KARACHI: Investors in equities continued to dump shares which saw the KSE-100 index spiral downwards to settle at the end of trading on Wednesday at 27,229 — the lowest in six years, since Mar 31, 2014.

The index lost another 1,336 points (4.7 per cent), taking the current year-to-date collapse by 33.16pc.

The stampede to the exit door pulled the KSE-30 index down below the 5pc points decline by midday triggering the eighth trading halt since the rule came into force two weeks ago. Investors sold positions in stocks to seek the safety of the money market on surging dollar.
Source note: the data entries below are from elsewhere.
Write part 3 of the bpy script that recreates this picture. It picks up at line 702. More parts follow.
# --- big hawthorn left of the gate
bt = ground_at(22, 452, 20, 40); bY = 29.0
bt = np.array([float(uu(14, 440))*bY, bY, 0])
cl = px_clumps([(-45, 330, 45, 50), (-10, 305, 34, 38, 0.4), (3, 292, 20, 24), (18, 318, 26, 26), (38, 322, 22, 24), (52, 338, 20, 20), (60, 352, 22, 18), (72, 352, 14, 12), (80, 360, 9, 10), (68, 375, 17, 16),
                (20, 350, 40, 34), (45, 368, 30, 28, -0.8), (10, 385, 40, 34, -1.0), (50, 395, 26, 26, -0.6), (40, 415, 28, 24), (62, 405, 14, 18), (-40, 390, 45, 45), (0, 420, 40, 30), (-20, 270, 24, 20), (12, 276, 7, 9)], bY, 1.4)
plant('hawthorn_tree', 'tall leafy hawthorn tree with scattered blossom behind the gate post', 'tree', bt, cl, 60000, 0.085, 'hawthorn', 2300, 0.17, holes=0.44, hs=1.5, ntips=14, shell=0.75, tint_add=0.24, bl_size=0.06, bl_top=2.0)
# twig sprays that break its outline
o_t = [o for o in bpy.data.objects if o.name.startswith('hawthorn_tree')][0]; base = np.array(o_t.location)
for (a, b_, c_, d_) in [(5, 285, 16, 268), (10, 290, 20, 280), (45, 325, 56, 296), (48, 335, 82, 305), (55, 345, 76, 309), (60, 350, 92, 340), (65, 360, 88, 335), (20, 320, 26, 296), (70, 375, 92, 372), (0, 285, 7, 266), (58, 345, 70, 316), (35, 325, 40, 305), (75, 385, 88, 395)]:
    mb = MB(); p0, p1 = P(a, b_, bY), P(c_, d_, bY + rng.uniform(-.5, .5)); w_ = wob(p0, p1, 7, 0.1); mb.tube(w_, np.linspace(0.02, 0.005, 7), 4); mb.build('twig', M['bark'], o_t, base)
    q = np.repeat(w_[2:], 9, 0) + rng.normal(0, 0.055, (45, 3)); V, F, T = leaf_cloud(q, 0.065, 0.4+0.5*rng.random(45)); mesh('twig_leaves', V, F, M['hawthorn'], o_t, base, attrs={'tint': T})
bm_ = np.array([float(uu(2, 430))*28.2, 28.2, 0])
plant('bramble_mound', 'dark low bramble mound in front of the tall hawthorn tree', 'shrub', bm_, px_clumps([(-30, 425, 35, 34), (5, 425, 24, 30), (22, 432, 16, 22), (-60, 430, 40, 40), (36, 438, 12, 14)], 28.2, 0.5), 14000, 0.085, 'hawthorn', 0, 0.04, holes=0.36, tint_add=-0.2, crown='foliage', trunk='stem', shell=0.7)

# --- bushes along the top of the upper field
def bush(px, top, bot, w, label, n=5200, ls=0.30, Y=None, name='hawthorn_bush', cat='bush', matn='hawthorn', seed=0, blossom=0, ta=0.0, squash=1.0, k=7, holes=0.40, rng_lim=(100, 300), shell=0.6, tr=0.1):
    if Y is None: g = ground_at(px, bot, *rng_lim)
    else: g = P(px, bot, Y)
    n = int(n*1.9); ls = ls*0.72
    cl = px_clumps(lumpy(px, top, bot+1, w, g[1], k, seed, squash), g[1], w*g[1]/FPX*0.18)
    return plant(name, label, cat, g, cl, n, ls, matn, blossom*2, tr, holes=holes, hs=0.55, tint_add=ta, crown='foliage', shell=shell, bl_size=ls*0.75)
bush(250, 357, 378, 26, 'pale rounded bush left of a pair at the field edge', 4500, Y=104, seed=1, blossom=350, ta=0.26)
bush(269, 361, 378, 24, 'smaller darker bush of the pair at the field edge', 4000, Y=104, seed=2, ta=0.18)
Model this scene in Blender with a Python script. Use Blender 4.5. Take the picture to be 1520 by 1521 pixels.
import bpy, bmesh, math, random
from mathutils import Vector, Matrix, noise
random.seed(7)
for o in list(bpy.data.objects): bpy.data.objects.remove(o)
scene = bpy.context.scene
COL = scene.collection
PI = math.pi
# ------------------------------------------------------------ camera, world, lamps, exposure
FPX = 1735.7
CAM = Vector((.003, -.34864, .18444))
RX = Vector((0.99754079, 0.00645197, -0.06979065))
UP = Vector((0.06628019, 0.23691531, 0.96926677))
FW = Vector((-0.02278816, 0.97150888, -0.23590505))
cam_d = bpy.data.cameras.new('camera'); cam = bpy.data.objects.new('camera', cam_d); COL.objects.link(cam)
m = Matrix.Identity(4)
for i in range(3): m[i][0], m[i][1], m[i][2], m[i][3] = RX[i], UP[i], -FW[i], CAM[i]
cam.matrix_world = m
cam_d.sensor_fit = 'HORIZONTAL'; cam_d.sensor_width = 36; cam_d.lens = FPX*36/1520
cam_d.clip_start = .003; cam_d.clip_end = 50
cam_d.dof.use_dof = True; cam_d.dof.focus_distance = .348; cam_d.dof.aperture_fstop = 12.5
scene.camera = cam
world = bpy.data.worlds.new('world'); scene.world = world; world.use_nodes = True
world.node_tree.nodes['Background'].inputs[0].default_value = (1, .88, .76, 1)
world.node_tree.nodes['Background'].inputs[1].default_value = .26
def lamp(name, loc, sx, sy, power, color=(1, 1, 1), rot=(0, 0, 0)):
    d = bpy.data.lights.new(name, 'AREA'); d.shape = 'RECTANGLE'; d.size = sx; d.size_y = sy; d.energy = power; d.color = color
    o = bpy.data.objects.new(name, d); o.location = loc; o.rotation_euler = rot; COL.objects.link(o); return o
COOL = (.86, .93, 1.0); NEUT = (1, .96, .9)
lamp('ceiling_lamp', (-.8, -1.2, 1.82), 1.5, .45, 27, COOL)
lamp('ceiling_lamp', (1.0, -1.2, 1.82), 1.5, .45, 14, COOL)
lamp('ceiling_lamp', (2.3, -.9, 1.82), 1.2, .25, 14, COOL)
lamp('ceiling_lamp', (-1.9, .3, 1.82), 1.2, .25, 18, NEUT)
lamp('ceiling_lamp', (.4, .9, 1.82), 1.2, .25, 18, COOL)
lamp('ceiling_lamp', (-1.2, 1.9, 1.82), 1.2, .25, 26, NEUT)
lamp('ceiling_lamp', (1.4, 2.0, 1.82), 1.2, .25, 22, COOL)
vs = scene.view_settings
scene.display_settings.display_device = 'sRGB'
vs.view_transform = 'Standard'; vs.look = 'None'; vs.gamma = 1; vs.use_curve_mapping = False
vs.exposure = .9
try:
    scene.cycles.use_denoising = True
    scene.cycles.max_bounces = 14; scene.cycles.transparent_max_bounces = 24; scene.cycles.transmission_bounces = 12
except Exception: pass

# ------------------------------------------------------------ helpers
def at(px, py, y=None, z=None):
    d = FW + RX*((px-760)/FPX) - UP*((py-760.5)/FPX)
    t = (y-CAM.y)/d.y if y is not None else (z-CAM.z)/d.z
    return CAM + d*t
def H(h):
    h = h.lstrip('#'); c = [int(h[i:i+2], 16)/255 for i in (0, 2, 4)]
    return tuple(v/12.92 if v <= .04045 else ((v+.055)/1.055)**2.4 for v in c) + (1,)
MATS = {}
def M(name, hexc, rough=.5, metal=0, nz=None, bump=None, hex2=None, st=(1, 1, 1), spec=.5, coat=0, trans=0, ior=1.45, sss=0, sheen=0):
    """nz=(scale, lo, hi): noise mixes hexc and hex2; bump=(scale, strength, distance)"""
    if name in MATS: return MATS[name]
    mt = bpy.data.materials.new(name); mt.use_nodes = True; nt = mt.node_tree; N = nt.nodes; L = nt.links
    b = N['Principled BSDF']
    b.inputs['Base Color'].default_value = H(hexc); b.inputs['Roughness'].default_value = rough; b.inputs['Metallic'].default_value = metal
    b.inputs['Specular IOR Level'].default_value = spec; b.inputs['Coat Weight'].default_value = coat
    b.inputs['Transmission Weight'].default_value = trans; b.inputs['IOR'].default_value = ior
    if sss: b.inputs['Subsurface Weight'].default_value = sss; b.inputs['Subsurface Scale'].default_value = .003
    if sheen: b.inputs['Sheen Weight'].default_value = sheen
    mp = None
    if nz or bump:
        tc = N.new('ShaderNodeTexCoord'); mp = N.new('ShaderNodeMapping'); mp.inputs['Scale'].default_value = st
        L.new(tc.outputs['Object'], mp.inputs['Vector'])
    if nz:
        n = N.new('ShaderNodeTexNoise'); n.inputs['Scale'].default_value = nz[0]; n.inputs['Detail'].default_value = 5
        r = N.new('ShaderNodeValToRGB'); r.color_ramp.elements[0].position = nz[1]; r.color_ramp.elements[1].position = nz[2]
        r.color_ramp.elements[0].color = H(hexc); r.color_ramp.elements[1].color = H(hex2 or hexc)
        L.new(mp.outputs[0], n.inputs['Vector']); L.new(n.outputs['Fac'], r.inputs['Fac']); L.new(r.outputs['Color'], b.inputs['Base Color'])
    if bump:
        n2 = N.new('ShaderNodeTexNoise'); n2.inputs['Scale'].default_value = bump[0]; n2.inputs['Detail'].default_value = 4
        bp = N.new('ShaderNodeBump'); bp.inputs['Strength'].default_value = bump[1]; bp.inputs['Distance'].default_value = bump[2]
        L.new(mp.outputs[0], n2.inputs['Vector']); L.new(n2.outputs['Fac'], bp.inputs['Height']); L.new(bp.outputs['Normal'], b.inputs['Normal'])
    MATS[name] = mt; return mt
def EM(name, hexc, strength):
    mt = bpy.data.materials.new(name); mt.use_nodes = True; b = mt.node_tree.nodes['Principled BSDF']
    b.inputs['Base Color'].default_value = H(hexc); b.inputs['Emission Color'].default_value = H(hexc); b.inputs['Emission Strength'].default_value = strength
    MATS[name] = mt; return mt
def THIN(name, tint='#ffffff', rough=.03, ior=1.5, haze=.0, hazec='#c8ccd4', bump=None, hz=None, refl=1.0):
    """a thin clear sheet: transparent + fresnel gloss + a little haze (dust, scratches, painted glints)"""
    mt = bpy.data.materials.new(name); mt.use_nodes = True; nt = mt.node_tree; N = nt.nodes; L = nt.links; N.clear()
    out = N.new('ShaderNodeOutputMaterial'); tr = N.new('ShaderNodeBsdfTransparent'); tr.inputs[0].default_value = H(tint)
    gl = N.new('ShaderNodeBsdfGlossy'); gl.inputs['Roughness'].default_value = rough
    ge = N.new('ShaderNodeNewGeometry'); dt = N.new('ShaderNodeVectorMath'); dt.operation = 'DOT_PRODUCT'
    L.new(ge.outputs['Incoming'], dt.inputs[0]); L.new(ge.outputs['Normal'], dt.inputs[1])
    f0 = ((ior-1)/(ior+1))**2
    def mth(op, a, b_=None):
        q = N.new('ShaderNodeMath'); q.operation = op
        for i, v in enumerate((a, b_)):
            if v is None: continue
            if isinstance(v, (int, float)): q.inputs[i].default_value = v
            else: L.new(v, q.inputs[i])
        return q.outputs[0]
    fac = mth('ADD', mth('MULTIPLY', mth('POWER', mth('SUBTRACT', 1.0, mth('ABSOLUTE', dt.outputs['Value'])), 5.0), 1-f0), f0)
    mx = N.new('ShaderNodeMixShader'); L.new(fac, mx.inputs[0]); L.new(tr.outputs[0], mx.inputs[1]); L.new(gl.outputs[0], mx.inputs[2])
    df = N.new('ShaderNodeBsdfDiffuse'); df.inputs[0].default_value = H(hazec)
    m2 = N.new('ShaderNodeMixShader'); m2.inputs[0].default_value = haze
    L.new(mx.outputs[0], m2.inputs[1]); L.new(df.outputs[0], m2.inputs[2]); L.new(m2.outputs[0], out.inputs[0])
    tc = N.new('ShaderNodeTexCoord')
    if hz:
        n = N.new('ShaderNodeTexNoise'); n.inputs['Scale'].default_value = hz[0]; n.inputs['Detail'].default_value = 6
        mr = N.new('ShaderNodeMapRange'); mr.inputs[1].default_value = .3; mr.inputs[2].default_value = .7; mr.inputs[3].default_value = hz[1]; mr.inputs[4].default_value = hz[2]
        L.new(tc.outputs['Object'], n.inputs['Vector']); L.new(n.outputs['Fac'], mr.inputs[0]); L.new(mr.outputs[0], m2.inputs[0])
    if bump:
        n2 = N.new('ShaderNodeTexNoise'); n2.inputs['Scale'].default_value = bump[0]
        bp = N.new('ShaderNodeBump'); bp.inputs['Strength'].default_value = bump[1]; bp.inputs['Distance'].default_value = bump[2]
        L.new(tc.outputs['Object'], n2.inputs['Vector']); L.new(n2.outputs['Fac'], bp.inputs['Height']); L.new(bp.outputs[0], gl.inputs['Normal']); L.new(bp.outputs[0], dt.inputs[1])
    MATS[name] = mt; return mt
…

The market could not hide its disappointment as the government totally ignored the capital market in the stimulus package of the massive sum of Rs1.13 trillion. Investors stared in disbelief at the press release of the Ministry of Finance that showed a ‘nil’ against the item “Support to Capital Markets”.

Market was widely expecting the launch of a Rs30bn support fund. Research analysts also attributed the drop in the index to the lack of market-related relaxations which the industry looked forward to such as in case of Capital Gains Tax.

Some consolation was derived on the SBP announcement of a second cut in the benchmark policy rate by 150 basis points to 11pc, a week after lowering it by 75bps. It saw the market open in the positive and climb to intraday high by 222 points, before the index came crashing down.

Foreigners continued to leave by selling shares of $4.90 million which were picked up by companies, banks, insurance and individuals. Sectors contributing to the performance included banks, dipping by 430 points, cement 149 points, exploration and production 132 points, fertiliser 108 points and power 100 points.

Cement and banking were the major losers where Lucky lost 7.5pc, DG Khan 7.4pc, Maple Leaf 7.4pc, Pioneer 7.5pc, Habib Bank 7.5pc, Bank Alfalah 7.5pc and United 7.5pc all closed at their respective lower locks. E&P followed suit with Pakistan Petroleum declining 5.3pc and Oil and Gas Development Company 4.6pc closing in the red.